Archive for Sunday, January 26, 2003

Perfectionist’ Serena holds all four major titles

Williams joins Connolly, Court, Navratilova, Graf in accomplishing rare feat in tennis

January 26, 2003


— Serena Williams has said all along that she's the perfectionist in the family. Now she has a perfect set of trophies from the last four major tennis tournaments.

Williams completed her "Serena Slam" by defeating older sister Venus at the Australian Open, 7-6 (4), 3-6, 6-4 Saturday. Serena has beaten Venus in the final of the last four majors.

The match was filled with mistakes, and Serena committed 54 errors, compared with 51 for Venus. Serena slammed down her racket after a few of the more serious miscues, and she berated a line judge even after winning a key point.

"I think she just about had me," Serena said of her sister. "I just wanted to win so bad."

Serena missed last year's Australian Open with an injury, ruining her shot at becoming the first player since Steffi Graf in 1988 to win a true Grand Slam -- all four majors in the same calendar year.

But after winning last year's French Open, Wimbledon and U.S. Open titles, and now the Australian, Serena joins an elite group of players who have held all four major titles at once; the others are Maureen Connolly, Margaret Court, Martina Navratilova and Graf. Connolly and Court also won all four in the same year.

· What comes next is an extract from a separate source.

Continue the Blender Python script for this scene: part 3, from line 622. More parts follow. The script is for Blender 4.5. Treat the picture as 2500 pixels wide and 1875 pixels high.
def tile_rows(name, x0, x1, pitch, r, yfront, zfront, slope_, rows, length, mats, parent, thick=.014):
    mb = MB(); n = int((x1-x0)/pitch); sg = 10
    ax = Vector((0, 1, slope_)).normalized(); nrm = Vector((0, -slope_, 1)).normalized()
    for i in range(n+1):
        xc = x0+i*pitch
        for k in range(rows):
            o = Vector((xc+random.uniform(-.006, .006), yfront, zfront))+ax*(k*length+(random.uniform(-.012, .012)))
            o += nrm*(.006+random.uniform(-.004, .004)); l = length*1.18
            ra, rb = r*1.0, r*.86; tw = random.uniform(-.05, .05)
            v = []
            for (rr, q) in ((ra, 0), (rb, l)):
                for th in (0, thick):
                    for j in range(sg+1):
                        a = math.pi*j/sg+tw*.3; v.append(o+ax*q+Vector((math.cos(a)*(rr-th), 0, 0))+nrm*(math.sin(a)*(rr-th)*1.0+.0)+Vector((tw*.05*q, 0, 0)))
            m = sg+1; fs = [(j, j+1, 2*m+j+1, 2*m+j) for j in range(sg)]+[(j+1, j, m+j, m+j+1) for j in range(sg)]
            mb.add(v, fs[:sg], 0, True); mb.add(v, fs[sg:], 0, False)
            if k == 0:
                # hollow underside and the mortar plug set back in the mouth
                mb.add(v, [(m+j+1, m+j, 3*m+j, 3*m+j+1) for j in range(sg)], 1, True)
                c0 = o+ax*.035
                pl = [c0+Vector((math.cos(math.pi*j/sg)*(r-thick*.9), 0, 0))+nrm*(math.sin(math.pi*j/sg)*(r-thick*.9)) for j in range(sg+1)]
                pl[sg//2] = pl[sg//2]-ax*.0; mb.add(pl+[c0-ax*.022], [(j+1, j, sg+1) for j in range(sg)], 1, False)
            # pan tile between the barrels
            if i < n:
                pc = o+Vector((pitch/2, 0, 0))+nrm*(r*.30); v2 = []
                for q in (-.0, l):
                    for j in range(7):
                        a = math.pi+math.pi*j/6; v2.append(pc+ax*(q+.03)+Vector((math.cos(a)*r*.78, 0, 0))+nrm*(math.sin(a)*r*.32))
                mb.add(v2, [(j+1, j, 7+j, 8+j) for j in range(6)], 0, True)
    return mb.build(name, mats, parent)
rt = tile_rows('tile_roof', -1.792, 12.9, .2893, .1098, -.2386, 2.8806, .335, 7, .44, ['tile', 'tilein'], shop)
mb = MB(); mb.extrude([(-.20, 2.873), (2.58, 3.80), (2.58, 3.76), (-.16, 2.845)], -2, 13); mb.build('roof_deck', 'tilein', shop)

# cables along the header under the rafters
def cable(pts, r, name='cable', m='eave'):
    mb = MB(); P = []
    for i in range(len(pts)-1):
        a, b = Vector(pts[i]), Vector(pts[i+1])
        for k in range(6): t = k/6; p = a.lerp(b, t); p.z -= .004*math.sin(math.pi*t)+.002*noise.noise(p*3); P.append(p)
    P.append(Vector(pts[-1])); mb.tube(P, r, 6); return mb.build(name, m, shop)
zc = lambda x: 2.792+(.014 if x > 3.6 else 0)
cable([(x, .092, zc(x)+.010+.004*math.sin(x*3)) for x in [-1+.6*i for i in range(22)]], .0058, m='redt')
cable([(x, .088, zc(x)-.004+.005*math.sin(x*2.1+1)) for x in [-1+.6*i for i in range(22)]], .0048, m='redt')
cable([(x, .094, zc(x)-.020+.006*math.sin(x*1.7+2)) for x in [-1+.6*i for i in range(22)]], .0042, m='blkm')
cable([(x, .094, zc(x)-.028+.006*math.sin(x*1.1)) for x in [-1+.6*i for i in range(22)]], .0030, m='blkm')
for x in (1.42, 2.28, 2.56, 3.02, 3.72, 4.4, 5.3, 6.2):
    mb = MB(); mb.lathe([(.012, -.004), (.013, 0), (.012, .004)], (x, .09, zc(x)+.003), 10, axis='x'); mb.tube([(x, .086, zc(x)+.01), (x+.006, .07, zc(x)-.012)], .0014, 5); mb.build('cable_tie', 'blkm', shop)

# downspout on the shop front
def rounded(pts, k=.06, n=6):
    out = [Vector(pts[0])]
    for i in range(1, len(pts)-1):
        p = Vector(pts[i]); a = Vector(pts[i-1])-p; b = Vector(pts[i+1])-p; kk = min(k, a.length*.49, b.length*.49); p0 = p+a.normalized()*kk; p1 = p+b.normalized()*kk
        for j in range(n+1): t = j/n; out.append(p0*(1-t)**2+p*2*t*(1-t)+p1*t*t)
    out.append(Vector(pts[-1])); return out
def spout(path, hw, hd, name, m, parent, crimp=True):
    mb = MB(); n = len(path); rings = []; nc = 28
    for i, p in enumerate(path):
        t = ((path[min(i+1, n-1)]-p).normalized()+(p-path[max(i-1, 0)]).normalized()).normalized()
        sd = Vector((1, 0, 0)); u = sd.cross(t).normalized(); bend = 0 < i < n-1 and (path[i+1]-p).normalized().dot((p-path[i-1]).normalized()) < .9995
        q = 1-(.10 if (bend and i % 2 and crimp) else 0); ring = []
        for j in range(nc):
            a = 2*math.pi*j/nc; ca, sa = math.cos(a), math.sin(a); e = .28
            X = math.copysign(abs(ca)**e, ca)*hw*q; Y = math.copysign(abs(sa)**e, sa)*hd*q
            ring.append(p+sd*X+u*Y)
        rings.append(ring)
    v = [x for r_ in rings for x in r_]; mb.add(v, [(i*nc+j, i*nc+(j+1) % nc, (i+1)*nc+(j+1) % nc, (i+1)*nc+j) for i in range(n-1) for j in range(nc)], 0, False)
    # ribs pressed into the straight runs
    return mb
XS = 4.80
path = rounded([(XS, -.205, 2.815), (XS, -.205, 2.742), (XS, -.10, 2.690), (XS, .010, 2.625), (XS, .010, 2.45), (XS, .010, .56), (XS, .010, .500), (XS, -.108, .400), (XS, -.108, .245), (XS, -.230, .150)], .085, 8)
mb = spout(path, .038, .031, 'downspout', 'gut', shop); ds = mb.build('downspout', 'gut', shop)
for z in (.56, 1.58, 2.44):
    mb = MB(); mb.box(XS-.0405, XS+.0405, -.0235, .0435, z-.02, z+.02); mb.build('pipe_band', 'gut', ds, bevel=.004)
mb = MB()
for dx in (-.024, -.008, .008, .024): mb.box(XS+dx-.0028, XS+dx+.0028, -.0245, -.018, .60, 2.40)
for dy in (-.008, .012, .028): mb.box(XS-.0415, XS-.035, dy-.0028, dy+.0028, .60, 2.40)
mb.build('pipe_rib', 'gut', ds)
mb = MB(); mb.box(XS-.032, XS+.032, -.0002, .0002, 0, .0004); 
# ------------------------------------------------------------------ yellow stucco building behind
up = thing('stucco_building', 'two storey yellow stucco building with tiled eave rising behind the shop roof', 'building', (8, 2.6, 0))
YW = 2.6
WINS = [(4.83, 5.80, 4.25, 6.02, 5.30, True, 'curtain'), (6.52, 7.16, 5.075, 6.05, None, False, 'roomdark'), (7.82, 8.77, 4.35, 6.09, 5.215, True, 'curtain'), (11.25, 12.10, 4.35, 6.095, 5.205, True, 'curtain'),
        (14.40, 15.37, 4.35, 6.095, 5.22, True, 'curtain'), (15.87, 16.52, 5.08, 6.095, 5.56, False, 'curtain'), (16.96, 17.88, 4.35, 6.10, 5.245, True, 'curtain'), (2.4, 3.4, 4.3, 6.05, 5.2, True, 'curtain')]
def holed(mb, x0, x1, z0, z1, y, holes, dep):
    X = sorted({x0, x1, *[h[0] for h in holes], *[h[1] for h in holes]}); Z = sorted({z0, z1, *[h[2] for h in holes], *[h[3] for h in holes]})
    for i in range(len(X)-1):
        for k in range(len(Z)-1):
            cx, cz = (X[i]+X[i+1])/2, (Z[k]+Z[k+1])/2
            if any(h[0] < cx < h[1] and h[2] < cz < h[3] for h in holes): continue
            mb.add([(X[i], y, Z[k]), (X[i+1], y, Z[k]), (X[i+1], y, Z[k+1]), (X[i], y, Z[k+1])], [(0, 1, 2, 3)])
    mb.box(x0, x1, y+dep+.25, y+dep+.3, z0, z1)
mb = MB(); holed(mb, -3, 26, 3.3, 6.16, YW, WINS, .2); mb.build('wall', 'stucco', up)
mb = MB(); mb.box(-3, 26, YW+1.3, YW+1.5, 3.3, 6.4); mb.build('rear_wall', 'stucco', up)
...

"I just can't believe I can now be compared to these women," Serena said. "They're such greats, and I don't know if I'll accomplish everything they have. But to even be in the category of winning four in a row is, for me, really amazing, it's something I've always dreamed of and wanted to do."

'Keep fighting'

What's next?

"I'm just going to keep fighting, keep working hard and keep smiling," Serena said.

Venus, who now trails her sister 5-4 in major titles won, said she's more motivated than ever.

"I don't want to be the player that won four Grand Slams, whether she wins five or 15," said Venus, who has won Wimbledon and the U.S. Open twice each. "When you look at the great players who have won 20 and all those kinds of numbers, I still have a long way to go -- and not much time."

Serena Williams, left, accepts congratulations from her sister,
Venus, after winning the Australian Open.

Serena Williams, left, accepts congratulations from her sister, Venus, after winning the Australian Open.

Venus turns 23 in June, while Serena won't be 22 until September.

Errors cost Serena two service games in the first set. After she netted a forehand with Venus out of position, leaving herself at 4-5, she tossed her racket.

But Venus couldn't serve out the set, losing serve for the second time as well. Later, she held for 6-all, helped by a forehand that sent Serena stumbling.

In the tiebreaker, Serena reached 3-1 by taking a ball she thought was out and hitting a forehand past Venus, who had stopped playing.

Serena then turned to the line judge, and shouted, "You just don't call them out, do you?"

The second set was the first Venus had won from Serena in five matches since she beat Serena in the U.S. Open final in September 2001.

The two traded early breaks in the final set, and Serena had five break points to go ahead 5-3. She violently hurled down her racket after finally netting a forehand to give Venus game point.

"That's fine," Venus said. "She's questioning calls and yells and slams the racket. I'm more or less the one that's kind of silent."

In the last game, however, Venus went out with four straight errors, ending with a forehand hit long.

Despite having more errors than her sister, Serena had a 37-28 edge in winners.

Emotional ceremony

The sisters met at the net to hug and whisper in each other's ears. Then Serena blew kisses to the crowd. Venus applauded with her racket.

"I never get choked up, but I'm really emotional right now," Serena said at the trophy ceremony.

On the verge of tears, she added: "I'm really, really, really happy. I'd like to thank my mom and my dad for helping me."

Serena collected $654,000 for winning; Venus received $327,000.

If Venus had served in the first and third sets as she did in the second, "I wouldn't have a chance," Serena said. But she added, "I had great returns. ... I think she did a mighty fine job."

Speaking about the mental toughness she needed in the tiebreaker, Serena said, "Most of my fight and courage I've gotten from Venus."

In the first round against Emilie Loit and the semifinals against Kim Clijsters, Serena nearly lost. She had a painful blister on her right foot in the latter match, when she rallied from a 5-1 deficit in the final set.

"This one definitely was more demanding," she said, comparing the tournament to her previous three majors.

As temperatures reached 108 degrees, the match was played with the roof closed over Rod Laver Arena.

"It felt great," Serena said. "I love to play indoors."

This was the first time at the Australian Open that an entire women's final has been played with the roof closed. When Graf beat Chris Evert in 1988, the roof was closed during the match because of rain.

Temperatures in the mid-90s at last year's final, with the roof open, sent Jennifer Capriati and Martina Hingis seeking any shade they could find between games. Capriati won when Hingis wilted.

Capriati is the only player to dent the Williams sisters' domination of major titles starting at Wimbledon in 2000. She won the Australian in 2001 and 2002 and the French in 2001.